Stephanie Osborn, space scientist turned author, brings the world’s greatest consulting detective through the wormhole.
Take one scientist/author with degrees in astronomy, physics, chemistry and mathematics and cross her path with one of the greatest fictional characters of all time: the brilliant and enigmatic Mr. Sherlock Holmes.
The result: Stephanie Osborn’s “The Displaced Detective” series, which now includes The Case of the Displaced Detective: The Arrival and The Case of the Displaced Detective: At Speed. In these novels, Osborn uses her more than 20 years of working in the civilian space program to craft a storyline in which physicist Dr. Skye Chadwick accidentally brings the famous detective through a wormhole into the 21st century.
Over the years, an adoring public has been unable to let Holmes go.

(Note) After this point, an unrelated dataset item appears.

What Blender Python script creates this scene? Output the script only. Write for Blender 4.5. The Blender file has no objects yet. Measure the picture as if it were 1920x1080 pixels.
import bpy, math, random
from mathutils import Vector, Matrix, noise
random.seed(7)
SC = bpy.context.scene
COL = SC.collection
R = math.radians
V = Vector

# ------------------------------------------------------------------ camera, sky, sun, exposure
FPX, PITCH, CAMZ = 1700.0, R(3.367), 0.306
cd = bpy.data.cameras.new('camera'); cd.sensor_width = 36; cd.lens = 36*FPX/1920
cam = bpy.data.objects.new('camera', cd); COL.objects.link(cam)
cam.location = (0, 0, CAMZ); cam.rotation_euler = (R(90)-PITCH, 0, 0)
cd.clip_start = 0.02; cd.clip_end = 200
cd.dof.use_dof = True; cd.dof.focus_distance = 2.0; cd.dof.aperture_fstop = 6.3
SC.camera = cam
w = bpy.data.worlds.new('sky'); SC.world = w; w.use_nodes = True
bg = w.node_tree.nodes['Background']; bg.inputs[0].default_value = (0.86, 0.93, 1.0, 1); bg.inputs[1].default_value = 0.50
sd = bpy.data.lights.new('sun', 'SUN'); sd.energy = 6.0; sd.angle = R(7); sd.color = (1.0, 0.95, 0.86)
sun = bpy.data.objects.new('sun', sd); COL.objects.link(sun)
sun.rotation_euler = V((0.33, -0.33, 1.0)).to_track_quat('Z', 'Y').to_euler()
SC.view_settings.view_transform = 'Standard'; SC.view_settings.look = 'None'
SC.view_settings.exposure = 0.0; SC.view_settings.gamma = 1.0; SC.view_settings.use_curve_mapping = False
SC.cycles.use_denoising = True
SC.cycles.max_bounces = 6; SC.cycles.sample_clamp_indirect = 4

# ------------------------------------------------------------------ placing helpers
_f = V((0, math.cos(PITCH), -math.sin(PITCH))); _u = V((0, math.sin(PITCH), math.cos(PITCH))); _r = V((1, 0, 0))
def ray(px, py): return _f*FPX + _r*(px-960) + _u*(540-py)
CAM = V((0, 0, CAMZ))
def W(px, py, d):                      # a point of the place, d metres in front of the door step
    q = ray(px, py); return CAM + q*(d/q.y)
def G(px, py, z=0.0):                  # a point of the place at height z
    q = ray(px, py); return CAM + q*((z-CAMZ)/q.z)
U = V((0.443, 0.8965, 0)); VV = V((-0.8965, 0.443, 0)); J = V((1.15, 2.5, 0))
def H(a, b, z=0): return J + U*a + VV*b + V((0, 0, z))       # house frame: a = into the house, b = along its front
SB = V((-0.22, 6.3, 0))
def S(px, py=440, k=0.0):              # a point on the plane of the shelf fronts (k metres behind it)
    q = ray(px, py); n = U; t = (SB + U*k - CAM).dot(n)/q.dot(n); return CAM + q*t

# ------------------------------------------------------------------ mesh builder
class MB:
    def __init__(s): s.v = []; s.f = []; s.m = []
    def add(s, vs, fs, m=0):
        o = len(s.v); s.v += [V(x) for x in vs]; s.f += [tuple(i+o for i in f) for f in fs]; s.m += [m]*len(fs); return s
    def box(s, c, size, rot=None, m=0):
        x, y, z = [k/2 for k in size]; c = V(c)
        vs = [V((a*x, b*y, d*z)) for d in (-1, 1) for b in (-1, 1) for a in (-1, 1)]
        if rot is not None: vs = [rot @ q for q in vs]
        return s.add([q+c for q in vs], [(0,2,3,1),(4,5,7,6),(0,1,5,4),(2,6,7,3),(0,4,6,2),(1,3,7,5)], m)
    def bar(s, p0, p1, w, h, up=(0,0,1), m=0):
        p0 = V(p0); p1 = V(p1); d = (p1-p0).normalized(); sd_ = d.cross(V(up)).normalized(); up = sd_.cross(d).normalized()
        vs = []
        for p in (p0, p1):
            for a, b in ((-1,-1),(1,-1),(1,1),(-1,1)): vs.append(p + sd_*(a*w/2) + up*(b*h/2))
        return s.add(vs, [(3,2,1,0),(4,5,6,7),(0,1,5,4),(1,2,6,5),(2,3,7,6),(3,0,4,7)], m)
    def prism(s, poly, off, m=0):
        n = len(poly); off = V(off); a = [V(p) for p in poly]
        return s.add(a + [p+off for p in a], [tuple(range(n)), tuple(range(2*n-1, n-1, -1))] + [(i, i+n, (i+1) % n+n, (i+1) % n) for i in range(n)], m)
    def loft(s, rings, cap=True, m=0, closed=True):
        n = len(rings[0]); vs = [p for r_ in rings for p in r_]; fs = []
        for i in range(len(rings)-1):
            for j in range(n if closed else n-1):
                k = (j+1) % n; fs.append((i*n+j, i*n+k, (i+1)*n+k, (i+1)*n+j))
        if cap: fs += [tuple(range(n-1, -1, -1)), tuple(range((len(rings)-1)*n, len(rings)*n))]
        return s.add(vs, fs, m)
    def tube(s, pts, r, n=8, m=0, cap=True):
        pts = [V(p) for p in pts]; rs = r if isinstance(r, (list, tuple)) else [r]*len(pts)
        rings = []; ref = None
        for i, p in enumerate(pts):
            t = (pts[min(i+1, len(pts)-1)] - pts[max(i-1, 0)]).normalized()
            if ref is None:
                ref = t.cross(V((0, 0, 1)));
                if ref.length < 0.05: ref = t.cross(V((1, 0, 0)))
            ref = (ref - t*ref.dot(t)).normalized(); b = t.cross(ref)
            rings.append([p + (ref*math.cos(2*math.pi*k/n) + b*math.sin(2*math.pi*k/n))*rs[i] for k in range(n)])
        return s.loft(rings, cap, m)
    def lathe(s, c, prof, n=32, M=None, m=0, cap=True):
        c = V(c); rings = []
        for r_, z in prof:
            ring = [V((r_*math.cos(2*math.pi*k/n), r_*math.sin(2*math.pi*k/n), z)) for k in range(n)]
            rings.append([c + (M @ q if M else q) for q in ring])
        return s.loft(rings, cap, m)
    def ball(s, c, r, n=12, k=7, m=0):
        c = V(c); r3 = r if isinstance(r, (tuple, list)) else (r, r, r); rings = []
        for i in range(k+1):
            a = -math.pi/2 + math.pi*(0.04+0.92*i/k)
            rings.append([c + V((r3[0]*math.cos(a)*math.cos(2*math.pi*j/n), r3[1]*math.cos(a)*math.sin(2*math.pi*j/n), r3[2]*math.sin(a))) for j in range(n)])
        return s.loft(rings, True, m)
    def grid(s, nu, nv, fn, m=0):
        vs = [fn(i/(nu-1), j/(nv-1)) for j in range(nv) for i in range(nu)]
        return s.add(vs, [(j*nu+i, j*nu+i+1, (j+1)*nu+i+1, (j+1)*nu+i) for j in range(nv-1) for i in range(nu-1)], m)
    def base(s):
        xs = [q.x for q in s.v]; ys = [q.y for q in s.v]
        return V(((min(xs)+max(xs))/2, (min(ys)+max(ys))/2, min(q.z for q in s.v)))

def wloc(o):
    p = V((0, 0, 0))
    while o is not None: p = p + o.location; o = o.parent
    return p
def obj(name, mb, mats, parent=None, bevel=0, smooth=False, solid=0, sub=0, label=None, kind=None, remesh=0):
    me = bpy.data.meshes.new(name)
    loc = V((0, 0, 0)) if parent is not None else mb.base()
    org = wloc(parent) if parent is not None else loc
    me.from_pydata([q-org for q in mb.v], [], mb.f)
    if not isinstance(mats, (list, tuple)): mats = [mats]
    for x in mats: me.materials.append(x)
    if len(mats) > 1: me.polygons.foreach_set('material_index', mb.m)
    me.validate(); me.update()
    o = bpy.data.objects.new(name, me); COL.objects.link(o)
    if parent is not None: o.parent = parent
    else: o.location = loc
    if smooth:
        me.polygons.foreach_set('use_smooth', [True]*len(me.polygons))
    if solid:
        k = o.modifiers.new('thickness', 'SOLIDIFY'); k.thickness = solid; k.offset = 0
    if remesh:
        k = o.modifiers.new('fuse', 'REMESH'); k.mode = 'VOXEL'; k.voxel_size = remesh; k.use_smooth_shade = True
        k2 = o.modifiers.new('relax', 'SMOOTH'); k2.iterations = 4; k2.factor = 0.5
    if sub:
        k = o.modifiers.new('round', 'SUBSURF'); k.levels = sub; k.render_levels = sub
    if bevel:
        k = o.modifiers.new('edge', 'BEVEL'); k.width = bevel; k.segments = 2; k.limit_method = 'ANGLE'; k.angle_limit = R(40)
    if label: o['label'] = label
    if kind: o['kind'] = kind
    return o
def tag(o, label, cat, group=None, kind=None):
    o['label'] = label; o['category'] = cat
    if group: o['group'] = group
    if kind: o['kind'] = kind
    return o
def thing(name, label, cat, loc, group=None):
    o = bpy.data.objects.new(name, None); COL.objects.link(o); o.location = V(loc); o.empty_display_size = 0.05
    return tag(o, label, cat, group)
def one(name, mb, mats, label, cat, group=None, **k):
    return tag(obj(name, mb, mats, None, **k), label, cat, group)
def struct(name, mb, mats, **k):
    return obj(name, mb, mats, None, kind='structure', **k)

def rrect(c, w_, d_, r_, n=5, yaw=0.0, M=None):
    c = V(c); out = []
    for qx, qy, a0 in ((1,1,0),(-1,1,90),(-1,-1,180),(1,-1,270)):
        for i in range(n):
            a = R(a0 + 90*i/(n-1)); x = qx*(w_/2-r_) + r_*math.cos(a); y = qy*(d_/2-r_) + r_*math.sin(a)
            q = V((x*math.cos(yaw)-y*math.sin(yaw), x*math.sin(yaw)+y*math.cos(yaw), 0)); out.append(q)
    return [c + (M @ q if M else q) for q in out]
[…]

Sir Arthur Conan Doyle himself was forced to “resurrect” Holmes from certain death at the Reichenbach Falls—and authors worldwide since have continued to create stories based on his immortal character.
Yet Osborn’s take on Holmes is both faithful and unique. “I have created what I believe is a compelling Sherlock Holmes story unlike any other, dropping him unprepared into a completely different spacetime, challenging even his steel grip on logic and reality,” she says.
The series has already developed a fan following, eliciting comments such as the one below, originally posted on the “Ideas Like Bullets” reviewer’s blog:
“THE CASE OF THE DISPLACED DETECTIVE: THE ARRIVAL is a fantastic spin on the Holmes mythos and does the character and his creator great honor. This is definitely Doyle’s Holmes, a man who, although he assimilates to blue jeans and computers quite well, is clearly still of the sensibilities, skills, and quirks he has always been.”